WHAT YOU SHOULD DO:
Copy all the data exactly, except the pictures.

PROVIDED DATA:
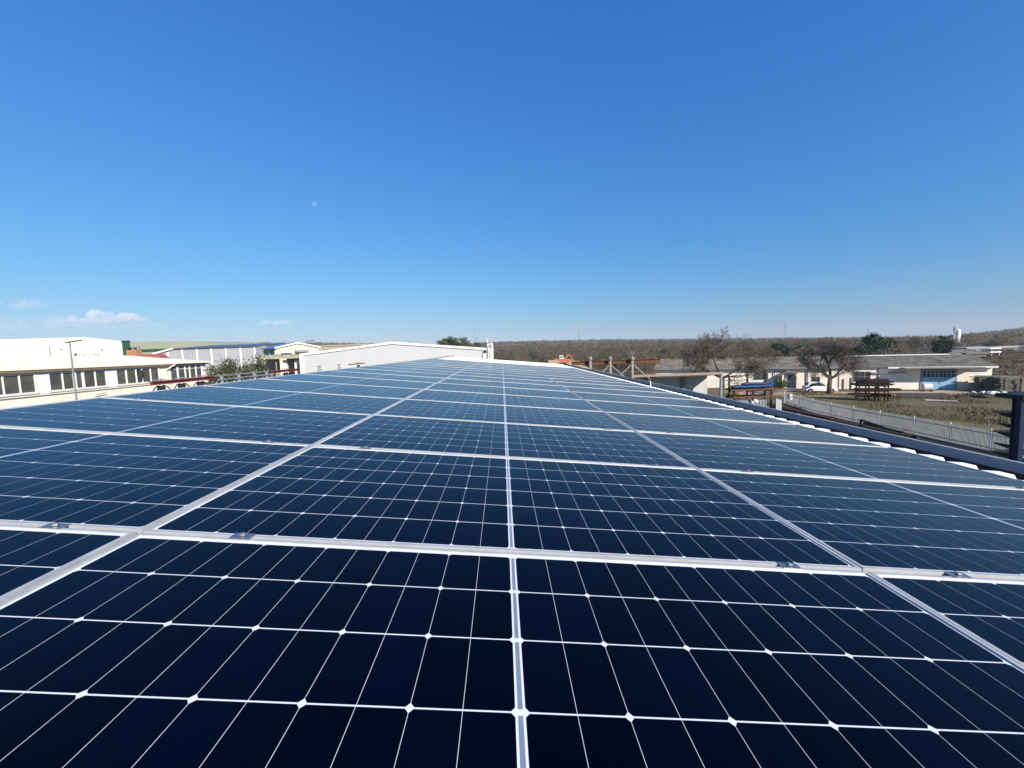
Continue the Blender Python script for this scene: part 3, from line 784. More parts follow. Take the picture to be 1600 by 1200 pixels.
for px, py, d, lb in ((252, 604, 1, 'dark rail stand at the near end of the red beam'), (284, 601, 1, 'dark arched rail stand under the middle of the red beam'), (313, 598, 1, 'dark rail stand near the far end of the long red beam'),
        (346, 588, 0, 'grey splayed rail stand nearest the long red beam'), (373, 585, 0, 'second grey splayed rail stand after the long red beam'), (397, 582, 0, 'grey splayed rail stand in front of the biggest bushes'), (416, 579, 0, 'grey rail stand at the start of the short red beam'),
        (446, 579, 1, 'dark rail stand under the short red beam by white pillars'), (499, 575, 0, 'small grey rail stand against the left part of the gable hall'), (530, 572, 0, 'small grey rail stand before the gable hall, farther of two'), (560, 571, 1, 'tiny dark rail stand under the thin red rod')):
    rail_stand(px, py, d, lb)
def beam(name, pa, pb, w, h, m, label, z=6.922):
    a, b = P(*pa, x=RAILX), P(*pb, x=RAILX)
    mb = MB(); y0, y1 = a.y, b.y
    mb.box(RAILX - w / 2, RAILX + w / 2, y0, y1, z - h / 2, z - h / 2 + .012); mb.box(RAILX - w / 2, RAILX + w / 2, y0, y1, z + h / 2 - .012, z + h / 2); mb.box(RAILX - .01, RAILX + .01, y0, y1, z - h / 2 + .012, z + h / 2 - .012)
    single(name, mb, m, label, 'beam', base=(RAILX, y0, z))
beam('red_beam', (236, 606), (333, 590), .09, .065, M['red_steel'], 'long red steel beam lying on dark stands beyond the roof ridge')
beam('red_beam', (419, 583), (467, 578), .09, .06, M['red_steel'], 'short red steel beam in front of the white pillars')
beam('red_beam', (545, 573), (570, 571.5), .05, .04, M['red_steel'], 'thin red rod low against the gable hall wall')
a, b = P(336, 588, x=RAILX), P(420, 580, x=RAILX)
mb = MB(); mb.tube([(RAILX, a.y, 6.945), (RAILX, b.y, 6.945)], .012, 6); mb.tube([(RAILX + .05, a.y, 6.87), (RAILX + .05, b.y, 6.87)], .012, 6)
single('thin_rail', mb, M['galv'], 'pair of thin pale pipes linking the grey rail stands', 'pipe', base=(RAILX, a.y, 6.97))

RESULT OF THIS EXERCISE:
Continue the Blender Python script for this scene: part 3, from line 784. More parts follow. Take the picture to be 1600 by 1200 pixels.
for px, py, d, lb in ((252, 604, 1, 'dark rail stand at the near end of the red beam'), (284, 601, 1, 'dark arched rail stand under the middle of the red beam'), (313, 598, 1, 'dark rail stand near the far end of the long red beam'),
        (346, 588, 0, 'grey splayed rail stand nearest the long red beam'), (373, 585, 0, 'second grey splayed rail stand after the long red beam'), (397, 582, 0, 'grey splayed rail stand in front of the biggest bushes'), (416, 579, 0, 'grey rail stand at the start of the short red beam'),
        (446, 579, 1, 'dark rail stand under the short red beam by white pillars'), (499, 575, 0, 'small grey rail stand against the left part of the gable hall'), (530, 572, 0, 'small grey rail stand before the gable hall, farther of two'), (560, 571, 1, 'tiny dark rail stand under the thin red rod')):
    rail_stand(px, py, d, lb)
def beam(name, pa, pb, w, h, m, label, z=6.922):
    a, b = P(*pa, x=RAILX), P(*pb, x=RAILX)
    mb = MB(); y0, y1 = a.y, b.y
    mb.box(RAILX - w / 2, RAILX + w / 2, y0, y1, z - h / 2, z - h / 2 + .012); mb.box(RAILX - w / 2, RAILX + w / 2, y0, y1, z + h / 2 - .012, z + h / 2); mb.box(RAILX - .01, RAILX + .01, y0, y1, z - h / 2 + .012, z + h / 2 - .012)
    single(name, mb, m, label, 'beam', base=(RAILX, y0, z))
beam('red_beam', (236, 606), (333, 590), .09, .065, M['red_steel'], 'long red steel beam lying on dark stands beyond the roof ridge')
beam('red_beam', (419, 583), (467, 578), .09, .06, M['red_steel'], 'short red steel beam in front of the white pillars')
beam('red_beam', (545, 573), (570, 571.5), .05, .04, M['red_steel'], 'thin red rod low against the gable hall wall')
a, b = P(336, 588, x=RAILX), P(420, 580, x=RAILX)
mb = MB(); mb.tube([(RAILX, a.y, 6.945), (RAILX, b.y, 6.945)], .012, 6); mb.tube([(RAILX + .05, a.y, 6.87), (RAILX + .05, b.y, 6.87)], .012, 6)
single('thin_rail', mb, M['galv'], 'pair of thin pale pipes linking the grey rail stands', 'pipe', base=(RAILX, a.y, 6.97))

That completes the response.